My Rock Bottom

When I hit my rock bottom I felt it.  I knew it.  Today I’m sharing a part of that story.  But, before I do, I want to remind you that healing is a journey.

The last time we met, we talked about the truth behind our triggers.

A lot of things may come up as you explore a new way of seeing triggers: feelings, thought patterns, and bodily sensations.There will be times where you feel at ease and invigorated by the truth that arises, and there will be times where you feel challenged. 

It’s okay to feel these emotions. Be gentle with yourself. This is new information, and anything new can feel challenging to overcome. 

You are learning to understand who you are by listening to what your inner child needs. You are learning to re-parent a part of you that was created unknowingly. You are learning to reconnect with yourself by feeling into your body where the emotions feel trapped, while simultaneously learning how to stay present without being hijacked by the past.
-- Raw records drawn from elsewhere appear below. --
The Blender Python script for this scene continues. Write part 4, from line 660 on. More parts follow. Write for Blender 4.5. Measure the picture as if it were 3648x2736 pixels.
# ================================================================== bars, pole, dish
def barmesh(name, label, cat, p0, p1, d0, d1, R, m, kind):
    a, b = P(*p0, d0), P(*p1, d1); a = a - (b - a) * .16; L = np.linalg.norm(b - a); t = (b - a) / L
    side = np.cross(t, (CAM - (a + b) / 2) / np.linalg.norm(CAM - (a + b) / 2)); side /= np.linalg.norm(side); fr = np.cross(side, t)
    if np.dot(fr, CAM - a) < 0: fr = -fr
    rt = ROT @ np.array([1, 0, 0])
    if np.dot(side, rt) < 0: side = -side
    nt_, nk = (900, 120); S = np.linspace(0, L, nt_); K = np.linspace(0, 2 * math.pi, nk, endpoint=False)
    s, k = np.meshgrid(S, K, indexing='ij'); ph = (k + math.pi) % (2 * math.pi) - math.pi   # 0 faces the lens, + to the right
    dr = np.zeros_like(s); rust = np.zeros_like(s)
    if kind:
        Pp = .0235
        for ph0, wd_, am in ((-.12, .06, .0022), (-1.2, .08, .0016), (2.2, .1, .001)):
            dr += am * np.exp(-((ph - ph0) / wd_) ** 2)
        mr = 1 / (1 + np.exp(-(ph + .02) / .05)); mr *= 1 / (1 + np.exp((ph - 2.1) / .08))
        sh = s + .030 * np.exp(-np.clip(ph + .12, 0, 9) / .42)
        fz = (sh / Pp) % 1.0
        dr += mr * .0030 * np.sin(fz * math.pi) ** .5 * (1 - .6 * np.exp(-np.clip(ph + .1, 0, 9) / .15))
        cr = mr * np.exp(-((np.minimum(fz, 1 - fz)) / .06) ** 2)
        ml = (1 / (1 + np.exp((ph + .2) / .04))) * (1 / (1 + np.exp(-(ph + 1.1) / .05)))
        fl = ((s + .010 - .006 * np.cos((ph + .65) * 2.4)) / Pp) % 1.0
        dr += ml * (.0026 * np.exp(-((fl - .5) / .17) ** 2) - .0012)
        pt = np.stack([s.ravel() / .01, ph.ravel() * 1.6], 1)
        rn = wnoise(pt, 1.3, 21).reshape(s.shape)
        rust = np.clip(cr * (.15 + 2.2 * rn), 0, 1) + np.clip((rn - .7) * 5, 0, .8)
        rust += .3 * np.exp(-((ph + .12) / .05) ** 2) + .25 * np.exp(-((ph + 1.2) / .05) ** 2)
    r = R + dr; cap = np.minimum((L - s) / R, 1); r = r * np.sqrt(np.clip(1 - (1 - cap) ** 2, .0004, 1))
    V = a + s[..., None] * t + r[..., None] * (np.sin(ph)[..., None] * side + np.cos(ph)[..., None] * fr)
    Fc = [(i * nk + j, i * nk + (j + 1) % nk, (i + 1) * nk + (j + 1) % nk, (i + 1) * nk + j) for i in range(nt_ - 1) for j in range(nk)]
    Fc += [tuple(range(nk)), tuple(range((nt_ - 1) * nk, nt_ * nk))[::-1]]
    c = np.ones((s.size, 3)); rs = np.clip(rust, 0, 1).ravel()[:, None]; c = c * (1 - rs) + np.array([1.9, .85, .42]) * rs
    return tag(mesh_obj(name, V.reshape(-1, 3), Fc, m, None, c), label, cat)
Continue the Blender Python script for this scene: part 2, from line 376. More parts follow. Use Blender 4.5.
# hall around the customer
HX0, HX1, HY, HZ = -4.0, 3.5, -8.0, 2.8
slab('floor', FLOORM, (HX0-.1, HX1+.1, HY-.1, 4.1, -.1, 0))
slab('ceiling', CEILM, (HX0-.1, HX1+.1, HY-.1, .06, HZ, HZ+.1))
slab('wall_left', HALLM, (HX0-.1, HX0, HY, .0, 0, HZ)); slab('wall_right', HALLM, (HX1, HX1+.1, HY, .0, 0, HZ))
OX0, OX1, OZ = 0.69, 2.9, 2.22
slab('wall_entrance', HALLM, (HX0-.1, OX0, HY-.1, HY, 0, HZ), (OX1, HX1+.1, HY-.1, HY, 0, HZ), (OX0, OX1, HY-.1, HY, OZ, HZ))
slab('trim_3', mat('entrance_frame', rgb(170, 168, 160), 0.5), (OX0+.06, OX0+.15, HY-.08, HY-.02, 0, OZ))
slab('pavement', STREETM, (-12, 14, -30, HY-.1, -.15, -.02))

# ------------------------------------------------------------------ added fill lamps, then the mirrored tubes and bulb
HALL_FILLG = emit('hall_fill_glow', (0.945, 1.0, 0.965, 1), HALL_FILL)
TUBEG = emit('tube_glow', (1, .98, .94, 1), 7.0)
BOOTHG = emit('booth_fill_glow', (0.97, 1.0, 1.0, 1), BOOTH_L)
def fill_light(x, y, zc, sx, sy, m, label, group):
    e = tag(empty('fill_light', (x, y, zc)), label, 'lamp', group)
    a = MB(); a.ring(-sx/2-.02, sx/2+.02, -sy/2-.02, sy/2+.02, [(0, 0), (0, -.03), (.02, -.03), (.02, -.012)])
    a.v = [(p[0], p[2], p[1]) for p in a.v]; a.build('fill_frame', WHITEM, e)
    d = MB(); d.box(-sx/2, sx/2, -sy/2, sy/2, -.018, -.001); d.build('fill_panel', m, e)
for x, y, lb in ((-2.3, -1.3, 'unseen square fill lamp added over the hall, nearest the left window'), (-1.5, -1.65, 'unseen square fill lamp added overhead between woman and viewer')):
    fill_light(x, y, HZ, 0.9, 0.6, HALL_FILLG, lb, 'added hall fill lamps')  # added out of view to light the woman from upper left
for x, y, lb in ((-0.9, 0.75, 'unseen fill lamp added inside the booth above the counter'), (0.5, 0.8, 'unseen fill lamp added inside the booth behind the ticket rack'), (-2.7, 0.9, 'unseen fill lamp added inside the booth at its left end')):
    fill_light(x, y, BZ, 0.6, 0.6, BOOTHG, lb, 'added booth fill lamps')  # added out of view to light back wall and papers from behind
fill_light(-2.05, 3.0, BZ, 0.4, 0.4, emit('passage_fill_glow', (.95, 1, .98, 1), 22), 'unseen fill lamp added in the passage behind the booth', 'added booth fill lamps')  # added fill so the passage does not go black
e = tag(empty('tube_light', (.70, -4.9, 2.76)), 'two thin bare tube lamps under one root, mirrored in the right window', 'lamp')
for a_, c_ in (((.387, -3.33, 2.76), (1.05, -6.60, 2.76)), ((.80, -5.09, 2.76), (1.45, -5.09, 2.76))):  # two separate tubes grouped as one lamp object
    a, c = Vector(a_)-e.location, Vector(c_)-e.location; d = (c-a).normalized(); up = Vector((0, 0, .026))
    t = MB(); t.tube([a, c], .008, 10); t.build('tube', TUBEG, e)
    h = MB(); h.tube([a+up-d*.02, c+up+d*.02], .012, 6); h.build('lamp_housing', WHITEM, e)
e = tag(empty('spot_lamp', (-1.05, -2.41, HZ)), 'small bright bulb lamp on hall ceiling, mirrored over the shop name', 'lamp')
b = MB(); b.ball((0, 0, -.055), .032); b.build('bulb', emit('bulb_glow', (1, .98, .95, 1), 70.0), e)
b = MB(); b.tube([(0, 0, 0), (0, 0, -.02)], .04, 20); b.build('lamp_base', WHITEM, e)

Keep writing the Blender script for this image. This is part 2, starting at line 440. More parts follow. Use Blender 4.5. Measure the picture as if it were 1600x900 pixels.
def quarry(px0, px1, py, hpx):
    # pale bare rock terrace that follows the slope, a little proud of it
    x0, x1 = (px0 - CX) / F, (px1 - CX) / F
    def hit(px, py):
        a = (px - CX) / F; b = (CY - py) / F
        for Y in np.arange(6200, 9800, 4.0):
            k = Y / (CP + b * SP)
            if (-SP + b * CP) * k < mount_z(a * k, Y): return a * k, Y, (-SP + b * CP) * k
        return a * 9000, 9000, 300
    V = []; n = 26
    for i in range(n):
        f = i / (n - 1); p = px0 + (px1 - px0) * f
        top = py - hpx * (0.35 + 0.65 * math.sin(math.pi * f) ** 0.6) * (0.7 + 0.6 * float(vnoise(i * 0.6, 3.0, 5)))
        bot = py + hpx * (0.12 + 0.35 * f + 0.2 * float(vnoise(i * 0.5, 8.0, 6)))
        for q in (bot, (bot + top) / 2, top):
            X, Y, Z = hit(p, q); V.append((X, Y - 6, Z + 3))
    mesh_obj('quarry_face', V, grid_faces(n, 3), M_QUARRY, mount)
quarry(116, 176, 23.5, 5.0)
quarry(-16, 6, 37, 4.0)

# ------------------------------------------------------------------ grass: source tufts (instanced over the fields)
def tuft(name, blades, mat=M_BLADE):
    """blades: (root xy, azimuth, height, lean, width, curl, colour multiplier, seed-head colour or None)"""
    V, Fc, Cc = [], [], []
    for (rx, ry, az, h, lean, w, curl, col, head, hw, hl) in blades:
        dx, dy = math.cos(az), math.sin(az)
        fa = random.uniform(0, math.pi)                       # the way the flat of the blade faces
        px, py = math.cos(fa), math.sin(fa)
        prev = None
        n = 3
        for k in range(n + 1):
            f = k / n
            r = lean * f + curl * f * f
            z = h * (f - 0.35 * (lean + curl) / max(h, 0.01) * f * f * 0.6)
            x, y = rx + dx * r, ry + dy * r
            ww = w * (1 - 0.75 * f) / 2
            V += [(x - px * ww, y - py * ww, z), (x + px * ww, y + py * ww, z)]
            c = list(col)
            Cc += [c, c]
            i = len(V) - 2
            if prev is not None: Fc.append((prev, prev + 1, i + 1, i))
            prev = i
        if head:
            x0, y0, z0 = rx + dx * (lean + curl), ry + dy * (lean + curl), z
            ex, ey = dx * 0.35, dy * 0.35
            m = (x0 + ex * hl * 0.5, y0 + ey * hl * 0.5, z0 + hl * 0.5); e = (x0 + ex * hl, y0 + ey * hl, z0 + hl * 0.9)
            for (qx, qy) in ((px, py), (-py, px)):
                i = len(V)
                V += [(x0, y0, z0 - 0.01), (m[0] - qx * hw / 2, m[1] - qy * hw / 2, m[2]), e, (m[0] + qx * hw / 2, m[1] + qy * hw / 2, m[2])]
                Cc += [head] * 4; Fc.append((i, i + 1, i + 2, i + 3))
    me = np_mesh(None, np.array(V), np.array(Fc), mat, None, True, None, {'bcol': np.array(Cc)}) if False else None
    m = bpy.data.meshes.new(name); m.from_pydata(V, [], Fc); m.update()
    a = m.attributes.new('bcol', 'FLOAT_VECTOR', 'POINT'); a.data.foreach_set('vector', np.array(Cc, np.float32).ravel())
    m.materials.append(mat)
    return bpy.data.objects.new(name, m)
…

This is the route to healing. It’s a sacred journey, where you must have compassion for yourself.

Albert Einstein said that pain cannot be resolved at the same level of thought that created it. What happened in the past can’t be undone. However, how we choose to perceive the future is in our control. How we claim our true self back is within our power.

The healing journey reveals that underneath all the beliefs and ways of thinking, there is a whole  person who is free and curious about the world around them. When we understand this, we understand that we have nothing to control, fix, or manage. Therefore, we are also able to understand that our children are whole, curious, self-expressed, and complete.

Curiosity has the power to transform us to our core if we allow the triggers to lead us. These triggers are asking us to be curious. We intuitively know something feels off; the trigger is a consistent reminder from the subconscious mind because it wants us to revive our true self.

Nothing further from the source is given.